Extract exactly those lines that lie between the start of the material and the line with "SC.camera = cam", including both boundary lines and no others.

%%

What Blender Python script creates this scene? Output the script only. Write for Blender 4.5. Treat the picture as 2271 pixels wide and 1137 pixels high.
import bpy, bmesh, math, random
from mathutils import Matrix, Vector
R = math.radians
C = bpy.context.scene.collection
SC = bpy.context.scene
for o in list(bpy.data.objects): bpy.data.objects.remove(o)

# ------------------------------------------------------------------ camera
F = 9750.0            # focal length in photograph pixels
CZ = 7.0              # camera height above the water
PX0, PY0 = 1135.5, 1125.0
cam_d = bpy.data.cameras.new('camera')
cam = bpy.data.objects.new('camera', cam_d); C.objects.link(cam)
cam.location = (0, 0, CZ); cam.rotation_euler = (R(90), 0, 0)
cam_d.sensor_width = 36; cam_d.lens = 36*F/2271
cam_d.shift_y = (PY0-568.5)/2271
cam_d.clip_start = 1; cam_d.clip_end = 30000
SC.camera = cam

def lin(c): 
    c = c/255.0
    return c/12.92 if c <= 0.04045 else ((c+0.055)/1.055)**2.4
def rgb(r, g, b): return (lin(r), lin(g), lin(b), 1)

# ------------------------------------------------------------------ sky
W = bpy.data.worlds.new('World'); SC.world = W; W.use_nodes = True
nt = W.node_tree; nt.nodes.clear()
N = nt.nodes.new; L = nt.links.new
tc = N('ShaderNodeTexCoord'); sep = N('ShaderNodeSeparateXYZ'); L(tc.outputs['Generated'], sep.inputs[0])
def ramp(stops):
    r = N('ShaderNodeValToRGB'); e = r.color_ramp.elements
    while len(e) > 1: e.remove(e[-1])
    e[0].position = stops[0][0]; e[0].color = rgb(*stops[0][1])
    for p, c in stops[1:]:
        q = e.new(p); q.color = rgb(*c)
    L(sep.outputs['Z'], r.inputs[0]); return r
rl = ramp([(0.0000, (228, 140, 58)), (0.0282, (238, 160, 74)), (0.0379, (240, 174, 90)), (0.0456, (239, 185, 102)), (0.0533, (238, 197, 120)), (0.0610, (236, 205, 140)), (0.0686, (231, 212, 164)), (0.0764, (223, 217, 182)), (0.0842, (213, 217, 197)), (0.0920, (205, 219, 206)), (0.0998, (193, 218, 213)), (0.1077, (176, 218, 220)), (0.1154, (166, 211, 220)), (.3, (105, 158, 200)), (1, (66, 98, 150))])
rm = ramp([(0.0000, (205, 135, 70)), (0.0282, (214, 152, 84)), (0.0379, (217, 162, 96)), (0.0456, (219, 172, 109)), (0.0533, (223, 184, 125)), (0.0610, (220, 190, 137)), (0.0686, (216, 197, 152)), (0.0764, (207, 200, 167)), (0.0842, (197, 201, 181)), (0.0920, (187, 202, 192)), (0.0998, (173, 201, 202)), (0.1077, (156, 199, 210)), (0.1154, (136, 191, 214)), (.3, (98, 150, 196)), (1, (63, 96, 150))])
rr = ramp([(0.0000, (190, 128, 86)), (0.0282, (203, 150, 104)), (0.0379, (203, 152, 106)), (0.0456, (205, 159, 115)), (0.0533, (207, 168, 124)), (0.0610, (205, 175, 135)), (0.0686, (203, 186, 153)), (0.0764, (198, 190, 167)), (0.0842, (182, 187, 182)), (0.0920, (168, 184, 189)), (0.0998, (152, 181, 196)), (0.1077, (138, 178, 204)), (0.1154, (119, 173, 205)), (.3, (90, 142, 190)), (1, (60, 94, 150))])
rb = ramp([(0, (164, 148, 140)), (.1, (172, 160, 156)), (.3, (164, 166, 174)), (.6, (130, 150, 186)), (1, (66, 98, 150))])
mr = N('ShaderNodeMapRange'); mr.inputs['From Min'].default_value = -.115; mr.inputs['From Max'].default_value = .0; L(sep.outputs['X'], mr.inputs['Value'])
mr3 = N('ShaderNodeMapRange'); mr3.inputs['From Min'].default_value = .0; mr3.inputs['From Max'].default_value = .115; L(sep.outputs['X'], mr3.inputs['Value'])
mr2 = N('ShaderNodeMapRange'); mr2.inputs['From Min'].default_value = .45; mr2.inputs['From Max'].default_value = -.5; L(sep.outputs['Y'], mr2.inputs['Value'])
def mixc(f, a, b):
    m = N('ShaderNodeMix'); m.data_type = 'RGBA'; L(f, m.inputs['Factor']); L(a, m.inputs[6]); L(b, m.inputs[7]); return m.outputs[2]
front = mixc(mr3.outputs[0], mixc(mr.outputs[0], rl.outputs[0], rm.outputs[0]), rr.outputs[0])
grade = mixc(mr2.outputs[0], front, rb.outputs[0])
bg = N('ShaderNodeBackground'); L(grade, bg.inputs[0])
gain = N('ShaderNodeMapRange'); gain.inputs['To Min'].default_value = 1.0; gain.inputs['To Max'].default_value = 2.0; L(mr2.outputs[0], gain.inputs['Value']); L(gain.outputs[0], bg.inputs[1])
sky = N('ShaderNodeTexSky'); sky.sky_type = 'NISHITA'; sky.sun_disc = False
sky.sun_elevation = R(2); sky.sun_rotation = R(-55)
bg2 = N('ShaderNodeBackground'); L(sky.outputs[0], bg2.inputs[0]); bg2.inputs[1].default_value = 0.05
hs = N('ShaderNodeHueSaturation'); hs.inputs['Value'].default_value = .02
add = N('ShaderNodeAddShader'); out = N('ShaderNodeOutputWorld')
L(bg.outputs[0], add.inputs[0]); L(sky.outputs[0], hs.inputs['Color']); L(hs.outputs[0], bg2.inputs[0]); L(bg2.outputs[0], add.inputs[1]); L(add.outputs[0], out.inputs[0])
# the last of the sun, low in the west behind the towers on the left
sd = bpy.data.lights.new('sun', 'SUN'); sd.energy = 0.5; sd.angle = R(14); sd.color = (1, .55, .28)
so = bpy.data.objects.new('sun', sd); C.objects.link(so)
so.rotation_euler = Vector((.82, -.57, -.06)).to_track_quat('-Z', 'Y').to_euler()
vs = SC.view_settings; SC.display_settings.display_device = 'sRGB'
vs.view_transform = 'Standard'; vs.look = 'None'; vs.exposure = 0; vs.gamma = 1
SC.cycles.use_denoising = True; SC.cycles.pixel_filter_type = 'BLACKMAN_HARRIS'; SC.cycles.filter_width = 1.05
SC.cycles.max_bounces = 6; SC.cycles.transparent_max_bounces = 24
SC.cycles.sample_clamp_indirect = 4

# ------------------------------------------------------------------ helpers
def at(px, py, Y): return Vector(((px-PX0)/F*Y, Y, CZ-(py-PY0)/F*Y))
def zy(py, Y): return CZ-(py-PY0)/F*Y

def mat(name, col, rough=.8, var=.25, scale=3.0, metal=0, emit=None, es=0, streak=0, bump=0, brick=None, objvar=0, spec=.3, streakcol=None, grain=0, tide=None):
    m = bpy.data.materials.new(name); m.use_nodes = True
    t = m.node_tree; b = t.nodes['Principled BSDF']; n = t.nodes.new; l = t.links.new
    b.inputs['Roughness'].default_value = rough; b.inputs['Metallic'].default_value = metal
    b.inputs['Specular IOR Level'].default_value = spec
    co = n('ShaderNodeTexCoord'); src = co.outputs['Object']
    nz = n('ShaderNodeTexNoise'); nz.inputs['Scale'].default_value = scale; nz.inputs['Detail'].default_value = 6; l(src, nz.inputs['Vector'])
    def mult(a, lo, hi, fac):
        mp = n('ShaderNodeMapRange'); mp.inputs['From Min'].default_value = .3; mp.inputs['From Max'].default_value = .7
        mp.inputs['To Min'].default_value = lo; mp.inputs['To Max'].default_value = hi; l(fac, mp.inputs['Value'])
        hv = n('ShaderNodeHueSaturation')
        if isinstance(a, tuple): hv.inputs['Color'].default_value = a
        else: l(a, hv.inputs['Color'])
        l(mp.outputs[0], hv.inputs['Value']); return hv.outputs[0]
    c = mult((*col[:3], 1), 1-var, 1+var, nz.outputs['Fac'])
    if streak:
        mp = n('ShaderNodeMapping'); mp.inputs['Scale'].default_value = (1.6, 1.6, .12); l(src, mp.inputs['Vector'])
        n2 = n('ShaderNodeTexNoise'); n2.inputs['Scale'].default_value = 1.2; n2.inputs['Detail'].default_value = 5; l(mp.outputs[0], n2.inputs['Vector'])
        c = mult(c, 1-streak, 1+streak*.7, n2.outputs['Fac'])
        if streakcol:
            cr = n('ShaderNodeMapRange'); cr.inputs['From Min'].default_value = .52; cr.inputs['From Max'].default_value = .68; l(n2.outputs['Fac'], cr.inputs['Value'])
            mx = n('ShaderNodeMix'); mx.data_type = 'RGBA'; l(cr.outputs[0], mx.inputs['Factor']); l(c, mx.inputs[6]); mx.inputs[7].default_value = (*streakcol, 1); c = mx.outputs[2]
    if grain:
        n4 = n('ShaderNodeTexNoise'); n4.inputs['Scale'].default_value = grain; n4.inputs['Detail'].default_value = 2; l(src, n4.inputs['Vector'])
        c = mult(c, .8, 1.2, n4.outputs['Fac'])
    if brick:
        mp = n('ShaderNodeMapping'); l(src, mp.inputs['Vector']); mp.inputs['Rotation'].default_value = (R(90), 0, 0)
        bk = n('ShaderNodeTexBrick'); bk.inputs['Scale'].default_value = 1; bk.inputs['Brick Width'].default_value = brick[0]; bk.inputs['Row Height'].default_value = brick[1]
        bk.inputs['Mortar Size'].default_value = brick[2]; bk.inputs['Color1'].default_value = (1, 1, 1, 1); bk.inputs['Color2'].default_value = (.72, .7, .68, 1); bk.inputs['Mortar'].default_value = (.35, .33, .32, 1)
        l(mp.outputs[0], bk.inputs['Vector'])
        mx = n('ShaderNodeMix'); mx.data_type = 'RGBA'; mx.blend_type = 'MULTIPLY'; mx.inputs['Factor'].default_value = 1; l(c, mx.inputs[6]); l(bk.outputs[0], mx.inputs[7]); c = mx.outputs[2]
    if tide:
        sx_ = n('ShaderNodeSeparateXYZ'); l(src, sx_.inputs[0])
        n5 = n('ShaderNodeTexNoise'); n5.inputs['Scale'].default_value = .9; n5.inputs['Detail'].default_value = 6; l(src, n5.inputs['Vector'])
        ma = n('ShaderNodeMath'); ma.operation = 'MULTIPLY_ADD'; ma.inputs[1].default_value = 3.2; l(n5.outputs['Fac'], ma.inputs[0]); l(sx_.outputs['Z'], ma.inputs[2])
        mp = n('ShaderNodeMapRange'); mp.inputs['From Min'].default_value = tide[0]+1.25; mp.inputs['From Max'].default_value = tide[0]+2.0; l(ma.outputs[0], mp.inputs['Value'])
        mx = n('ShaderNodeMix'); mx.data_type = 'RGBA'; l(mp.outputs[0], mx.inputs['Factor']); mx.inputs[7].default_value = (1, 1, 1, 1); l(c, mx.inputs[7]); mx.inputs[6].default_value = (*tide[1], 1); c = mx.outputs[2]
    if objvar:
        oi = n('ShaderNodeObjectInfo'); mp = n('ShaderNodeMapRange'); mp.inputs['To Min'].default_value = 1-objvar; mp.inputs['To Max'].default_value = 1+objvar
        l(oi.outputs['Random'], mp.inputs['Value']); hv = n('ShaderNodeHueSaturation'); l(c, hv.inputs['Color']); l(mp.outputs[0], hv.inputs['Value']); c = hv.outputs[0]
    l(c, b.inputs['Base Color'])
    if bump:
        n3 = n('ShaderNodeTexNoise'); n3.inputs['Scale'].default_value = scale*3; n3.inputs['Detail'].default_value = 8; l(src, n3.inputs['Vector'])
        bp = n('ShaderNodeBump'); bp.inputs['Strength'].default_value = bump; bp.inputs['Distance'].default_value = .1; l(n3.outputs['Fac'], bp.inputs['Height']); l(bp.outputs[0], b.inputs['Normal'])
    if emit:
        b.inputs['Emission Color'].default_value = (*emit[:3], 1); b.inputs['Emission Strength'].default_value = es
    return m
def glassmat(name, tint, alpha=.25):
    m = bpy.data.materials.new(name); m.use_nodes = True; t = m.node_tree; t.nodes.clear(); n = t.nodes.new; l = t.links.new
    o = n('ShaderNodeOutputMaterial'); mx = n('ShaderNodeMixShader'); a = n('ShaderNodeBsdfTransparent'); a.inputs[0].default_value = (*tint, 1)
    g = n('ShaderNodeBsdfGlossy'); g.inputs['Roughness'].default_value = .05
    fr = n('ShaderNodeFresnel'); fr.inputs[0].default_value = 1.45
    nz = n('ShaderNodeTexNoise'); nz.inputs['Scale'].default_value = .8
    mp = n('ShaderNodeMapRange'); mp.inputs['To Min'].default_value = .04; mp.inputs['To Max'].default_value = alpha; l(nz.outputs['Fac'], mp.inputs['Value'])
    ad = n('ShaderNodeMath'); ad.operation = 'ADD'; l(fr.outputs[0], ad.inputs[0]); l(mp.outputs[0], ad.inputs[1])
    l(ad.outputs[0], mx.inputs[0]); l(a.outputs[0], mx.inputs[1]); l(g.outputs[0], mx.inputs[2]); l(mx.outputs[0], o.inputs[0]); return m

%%

## ANSWER FOR THE TASK
What Blender Python script creates this scene? Output the script only. Write for Blender 4.5. Treat the picture as 2271 pixels wide and 1137 pixels high.
import bpy, bmesh, math, random
from mathutils import Matrix, Vector
R = math.radians
C = bpy.context.scene.collection
SC = bpy.context.scene
for o in list(bpy.data.objects): bpy.data.objects.remove(o)

# ------------------------------------------------------------------ camera
F = 9750.0            # focal length in photograph pixels
CZ = 7.0              # camera height above the water
PX0, PY0 = 1135.5, 1125.0
cam_d = bpy.data.cameras.new('camera')
cam = bpy.data.objects.new('camera', cam_d); C.objects.link(cam)
cam.location = (0, 0, CZ); cam.rotation_euler = (R(90), 0, 0)
cam_d.sensor_width = 36; cam_d.lens = 36*F/2271
cam_d.shift_y = (PY0-568.5)/2271
cam_d.clip_start = 1; cam_d.clip_end = 30000
SC.camera = cam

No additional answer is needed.